#### [SOURCE EXCERPT]
'''

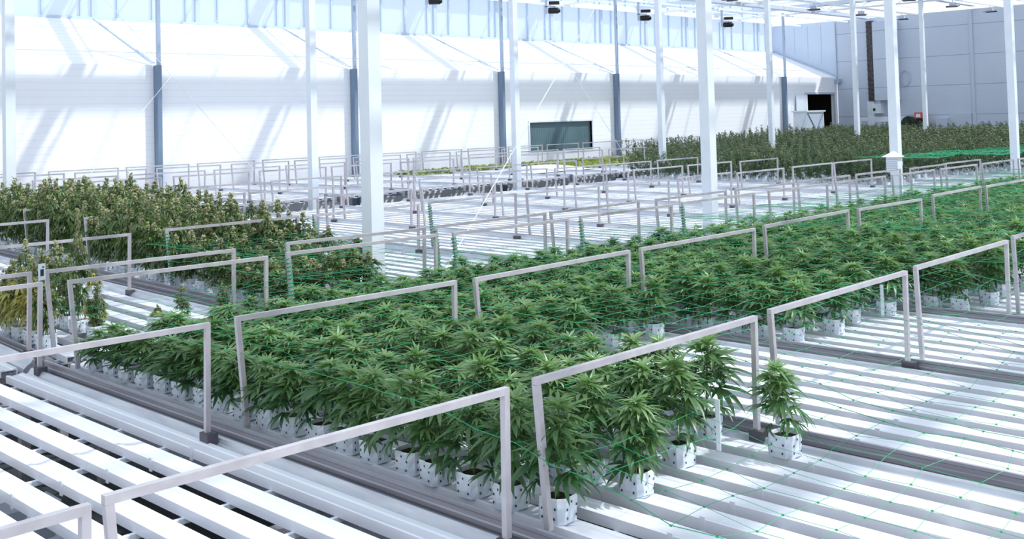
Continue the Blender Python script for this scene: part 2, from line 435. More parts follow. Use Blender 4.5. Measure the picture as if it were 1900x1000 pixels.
# ---- things along the end wall
# cabinet with pressed cross panels in front of the dark door
cb = empty('air_handling_cabinet', (-17.5, 39.3, FL), 0, 'white cube cabinet with pressed cross panels in front of the dark doorway', 'cabinet')
MB().box(-.64, 0, -0.75, 0.75, 0.75, 2.36).build('body', M['white'], cb)
MB().box(-.70, 0.06, -0.81, 0.81, 2.36, 2.42).build('lid', M['white'], cb)
MB().box(-.60, -.05, -.7, .7, 0, .75).build('plinth', M['white'], cb)
m = MB().box(0, .012, -.70, .70, .80, 2.32)
m.bar((.02, -.68, .82), (.02, .68, 2.30), .03, .03, mi=1); m.bar((.02, .68, .82), (.02, -.68, 2.30), .03, .03, mi=1)
m.add([(.016, -.60, .83), (.016, .60, .83), (.016, 0, 1.48)], [(0, 1, 2)], 1)
m.build('side_panel', [M['grey'], M['post_dark']], cb)
m = MB().bar((-.62, -.76, .82), (-.02, -.76, 2.30), .02, .02); m.bar((-.02, -.76, .82), (-.62, -.76, 2.30), .02, .02)
m.build('front_cross_brace', M['white'], cb)
# cable tray
ct = MB().box(-17.25, -16.95, YE-0.12, YE-0.005, 2.0, 5.7)
for z in np.arange(2.1, 5.7, 0.22): ct.box(-17.25, -16.95, YE-0.15, YE-0.12, z, z+0.05)
tag(ct.build('cable_tray', M['cable']), 'dark brown vertical cable tray on the grey end wall', 'cable tray')
tag(MB().box(-16.78, -15.75, YE-0.5, YE-.005, 2.02, 5.6).build('supply_duct', M['endwall']), 'pale square air duct beside the dark cable tray', 'duct')
t = empty('control_box', (-17.0, YE-0.2, 1.45), 0, 'small white electrical box with black switch below the cable tray', 'electrical box')
MB().box(-.02, .42, -.1, .2, -.02, .42).build('case', M['white'], t); MB().box(.04, .14, -.13, -.1, .1, .22).build('switch', M['black'], t)
t = empty('junction_cabinet', (-16.85, YE-0.3, 0.42), 0, 'larger grey electrical cabinet with round dial low on the end wall', 'electrical box')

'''

#### [WORK REQUIRED]
In the copy, include no pictures; restate the listing above exactly.

#### [TASK RESULT]
Continue the Blender Python script for this scene: part 2, from line 435. More parts follow. Use Blender 4.5. Measure the picture as if it were 1900x1000 pixels.
# ---- things along the end wall
# cabinet with pressed cross panels in front of the dark door
cb = empty('air_handling_cabinet', (-17.5, 39.3, FL), 0, 'white cube cabinet with pressed cross panels in front of the dark doorway', 'cabinet')
MB().box(-.64, 0, -0.75, 0.75, 0.75, 2.36).build('body', M['white'], cb)
MB().box(-.70, 0.06, -0.81, 0.81, 2.36, 2.42).build('lid', M['white'], cb)
MB().box(-.60, -.05, -.7, .7, 0, .75).build('plinth', M['white'], cb)
m = MB().box(0, .012, -.70, .70, .80, 2.32)
m.bar((.02, -.68, .82), (.02, .68, 2.30), .03, .03, mi=1); m.bar((.02, .68, .82), (.02, -.68, 2.30), .03, .03, mi=1)
m.add([(.016, -.60, .83), (.016, .60, .83), (.016, 0, 1.48)], [(0, 1, 2)], 1)
m.build('side_panel', [M['grey'], M['post_dark']], cb)
m = MB().bar((-.62, -.76, .82), (-.02, -.76, 2.30), .02, .02); m.bar((-.02, -.76, .82), (-.62, -.76, 2.30), .02, .02)
m.build('front_cross_brace', M['white'], cb)
# cable tray
ct = MB().box(-17.25, -16.95, YE-0.12, YE-0.005, 2.0, 5.7)
for z in np.arange(2.1, 5.7, 0.22): ct.box(-17.25, -16.95, YE-0.15, YE-0.12, z, z+0.05)
tag(ct.build('cable_tray', M['cable']), 'dark brown vertical cable tray on the grey end wall', 'cable tray')
tag(MB().box(-16.78, -15.75, YE-0.5, YE-.005, 2.02, 5.6).build('supply_duct', M['endwall']), 'pale square air duct beside the dark cable tray', 'duct')
t = empty('control_box', (-17.0, YE-0.2, 1.45), 0, 'small white electrical box with black switch below the cable tray', 'electrical box')
MB().box(-.02, .42, -.1, .2, -.02, .42).build('case', M['white'], t); MB().box(.04, .14, -.13, -.1, .1, .22).build('switch', M['black'], t)
t = empty('junction_cabinet', (-16.85, YE-0.3, 0.42), 0, 'larger grey electrical cabinet with round dial low on the end wall', 'electrical box')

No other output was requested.